Bu depresif durumların içsel bir öfkeden kaynaklı olduğu ve zamanla bu iç öfkenin dışa suç şeklinde aktarılabileceği konusunda daha önce çok yazılar/programlar yayınladım. Artık bazı şeylerin bitmesine olan inancım azaldı. Bitmesinden ziyade en azından anlaşılması için uğraşıyorum.
Umuyorum doğru yerde doğru tepkiler verebiliriz. 2021 sonucunda yaşanılan onca hastalık ve ölüm haberleri yetmezmiş gibi, yılın sonucunda da mutsuzluğun birinciliği ile ödüllendiriliyoruz. Bizden sonra gelen şehirlere bakarsanız amcamızın, dayımızın, halamızın, teyzemizin çocukları hepsi! O halde bölge olarak mutsuzuz!

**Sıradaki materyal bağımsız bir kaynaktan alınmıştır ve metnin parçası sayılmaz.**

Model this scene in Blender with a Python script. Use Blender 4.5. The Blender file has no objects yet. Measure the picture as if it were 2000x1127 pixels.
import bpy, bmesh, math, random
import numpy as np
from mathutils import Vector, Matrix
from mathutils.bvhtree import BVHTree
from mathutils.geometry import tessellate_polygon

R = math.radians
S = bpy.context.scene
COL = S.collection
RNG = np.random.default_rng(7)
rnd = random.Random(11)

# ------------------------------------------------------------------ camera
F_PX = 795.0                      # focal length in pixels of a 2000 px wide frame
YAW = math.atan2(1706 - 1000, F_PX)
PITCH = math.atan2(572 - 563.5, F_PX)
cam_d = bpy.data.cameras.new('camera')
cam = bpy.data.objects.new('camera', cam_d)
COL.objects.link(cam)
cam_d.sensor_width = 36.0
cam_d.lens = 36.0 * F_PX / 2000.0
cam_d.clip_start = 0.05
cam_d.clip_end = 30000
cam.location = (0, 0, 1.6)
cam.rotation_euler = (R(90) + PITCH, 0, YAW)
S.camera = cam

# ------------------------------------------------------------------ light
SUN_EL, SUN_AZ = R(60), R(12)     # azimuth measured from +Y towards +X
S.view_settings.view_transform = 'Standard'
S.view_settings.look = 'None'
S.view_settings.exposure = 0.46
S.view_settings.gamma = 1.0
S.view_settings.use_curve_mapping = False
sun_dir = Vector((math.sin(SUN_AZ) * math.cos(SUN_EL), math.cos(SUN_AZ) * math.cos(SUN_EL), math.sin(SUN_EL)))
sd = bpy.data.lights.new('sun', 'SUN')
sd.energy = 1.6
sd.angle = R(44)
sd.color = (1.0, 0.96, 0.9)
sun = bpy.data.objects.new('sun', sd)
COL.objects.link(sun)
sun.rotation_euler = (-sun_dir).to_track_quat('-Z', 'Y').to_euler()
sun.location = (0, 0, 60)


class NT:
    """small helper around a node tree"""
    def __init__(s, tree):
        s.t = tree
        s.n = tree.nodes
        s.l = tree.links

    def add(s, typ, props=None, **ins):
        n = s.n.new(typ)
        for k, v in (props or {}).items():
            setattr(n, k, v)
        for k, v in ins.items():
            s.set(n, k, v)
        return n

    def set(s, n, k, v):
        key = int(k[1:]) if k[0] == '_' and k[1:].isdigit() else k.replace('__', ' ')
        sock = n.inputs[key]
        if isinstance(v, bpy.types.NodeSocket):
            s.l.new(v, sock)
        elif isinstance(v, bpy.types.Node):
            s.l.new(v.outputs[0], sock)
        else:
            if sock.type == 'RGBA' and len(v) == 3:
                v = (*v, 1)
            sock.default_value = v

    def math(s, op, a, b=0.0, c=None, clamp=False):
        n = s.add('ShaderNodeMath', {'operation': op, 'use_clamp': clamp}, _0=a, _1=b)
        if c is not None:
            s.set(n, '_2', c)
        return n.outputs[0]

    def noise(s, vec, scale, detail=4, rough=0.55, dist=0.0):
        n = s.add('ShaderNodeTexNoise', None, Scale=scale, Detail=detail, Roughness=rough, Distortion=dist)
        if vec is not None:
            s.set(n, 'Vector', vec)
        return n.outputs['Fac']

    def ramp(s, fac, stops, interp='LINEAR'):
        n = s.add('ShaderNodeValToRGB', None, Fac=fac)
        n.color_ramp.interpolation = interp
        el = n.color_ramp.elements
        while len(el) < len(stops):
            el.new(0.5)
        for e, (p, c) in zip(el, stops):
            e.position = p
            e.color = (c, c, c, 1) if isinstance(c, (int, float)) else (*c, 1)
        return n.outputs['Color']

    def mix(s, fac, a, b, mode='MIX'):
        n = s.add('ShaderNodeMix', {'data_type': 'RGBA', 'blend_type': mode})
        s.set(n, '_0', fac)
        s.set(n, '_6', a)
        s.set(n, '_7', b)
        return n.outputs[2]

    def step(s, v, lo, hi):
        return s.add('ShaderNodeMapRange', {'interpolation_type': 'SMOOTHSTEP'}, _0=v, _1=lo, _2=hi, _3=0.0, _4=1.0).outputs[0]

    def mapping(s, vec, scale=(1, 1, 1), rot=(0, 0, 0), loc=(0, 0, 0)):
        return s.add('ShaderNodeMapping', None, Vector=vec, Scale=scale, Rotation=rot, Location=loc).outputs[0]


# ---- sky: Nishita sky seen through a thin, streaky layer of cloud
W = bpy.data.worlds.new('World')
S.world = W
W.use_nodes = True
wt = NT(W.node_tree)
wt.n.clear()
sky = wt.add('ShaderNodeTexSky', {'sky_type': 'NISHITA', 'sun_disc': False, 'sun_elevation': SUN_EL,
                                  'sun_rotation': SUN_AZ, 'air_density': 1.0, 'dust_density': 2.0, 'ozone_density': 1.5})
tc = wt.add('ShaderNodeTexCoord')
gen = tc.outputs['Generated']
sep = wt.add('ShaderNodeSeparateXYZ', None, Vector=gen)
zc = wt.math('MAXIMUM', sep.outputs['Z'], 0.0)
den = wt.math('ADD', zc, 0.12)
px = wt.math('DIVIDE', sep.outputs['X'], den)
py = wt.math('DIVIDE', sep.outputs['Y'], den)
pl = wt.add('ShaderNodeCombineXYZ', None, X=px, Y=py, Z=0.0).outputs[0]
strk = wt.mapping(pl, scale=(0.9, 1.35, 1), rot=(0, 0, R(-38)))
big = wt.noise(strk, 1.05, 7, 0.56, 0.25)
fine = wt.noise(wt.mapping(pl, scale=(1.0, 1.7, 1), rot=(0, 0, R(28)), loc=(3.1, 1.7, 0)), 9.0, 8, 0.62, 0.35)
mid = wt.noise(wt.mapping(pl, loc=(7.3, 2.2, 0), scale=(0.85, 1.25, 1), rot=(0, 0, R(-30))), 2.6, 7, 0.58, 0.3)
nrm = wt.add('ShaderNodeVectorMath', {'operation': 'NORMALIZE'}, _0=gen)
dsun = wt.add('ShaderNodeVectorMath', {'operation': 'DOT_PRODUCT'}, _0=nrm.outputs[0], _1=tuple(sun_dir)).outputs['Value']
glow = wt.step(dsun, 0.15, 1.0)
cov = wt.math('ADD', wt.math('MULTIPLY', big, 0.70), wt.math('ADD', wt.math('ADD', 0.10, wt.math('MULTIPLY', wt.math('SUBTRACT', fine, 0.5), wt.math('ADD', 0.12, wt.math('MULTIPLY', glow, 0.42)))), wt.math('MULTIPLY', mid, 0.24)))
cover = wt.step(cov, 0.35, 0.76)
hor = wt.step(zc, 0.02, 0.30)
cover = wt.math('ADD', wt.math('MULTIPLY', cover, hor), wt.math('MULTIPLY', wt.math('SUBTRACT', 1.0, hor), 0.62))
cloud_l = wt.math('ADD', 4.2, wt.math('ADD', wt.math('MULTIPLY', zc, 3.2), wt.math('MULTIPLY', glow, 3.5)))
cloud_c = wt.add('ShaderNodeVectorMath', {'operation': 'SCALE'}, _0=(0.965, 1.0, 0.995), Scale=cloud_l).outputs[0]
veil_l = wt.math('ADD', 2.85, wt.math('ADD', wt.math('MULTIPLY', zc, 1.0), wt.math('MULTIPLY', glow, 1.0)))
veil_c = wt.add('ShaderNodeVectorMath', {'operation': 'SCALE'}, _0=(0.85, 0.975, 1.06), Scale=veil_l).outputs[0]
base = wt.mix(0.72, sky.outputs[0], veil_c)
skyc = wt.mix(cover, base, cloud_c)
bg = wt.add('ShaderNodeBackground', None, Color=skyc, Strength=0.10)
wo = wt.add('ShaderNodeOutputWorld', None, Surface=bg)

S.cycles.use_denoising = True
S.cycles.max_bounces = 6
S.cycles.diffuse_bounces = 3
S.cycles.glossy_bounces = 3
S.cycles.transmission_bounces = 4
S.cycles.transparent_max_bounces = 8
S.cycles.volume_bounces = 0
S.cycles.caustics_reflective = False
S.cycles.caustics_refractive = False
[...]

Herkesin bu konuda bir görevi olmalı. Mutluluk nasıl ortak bir bilinçle yaşanabilecekse, insan tek başınayken mutlu olmaktan bile geri çekiyorsa kendini kitlesel bir mutsuzluğu da itmemeli. Benim, senin, bakanın, başkanın, sivilin, toplumun, kuruluşun, derneğin, yazarın, çizerin görev başına değil de ‘’bilinç başına’’ gelmesi şart! Aksi halde mutsuzluğun üstümüze yıkılacağı yetmiyormuş gibi mutsuzluğun müsebbibi de biz olacağız. Üstelik sürüp giden yıl içerisinde de bu oranların çürümüş meyvelerini yılsonunda milyonlarca lira zarara uğramış bir çiftçi gibi hasat edeceğiz.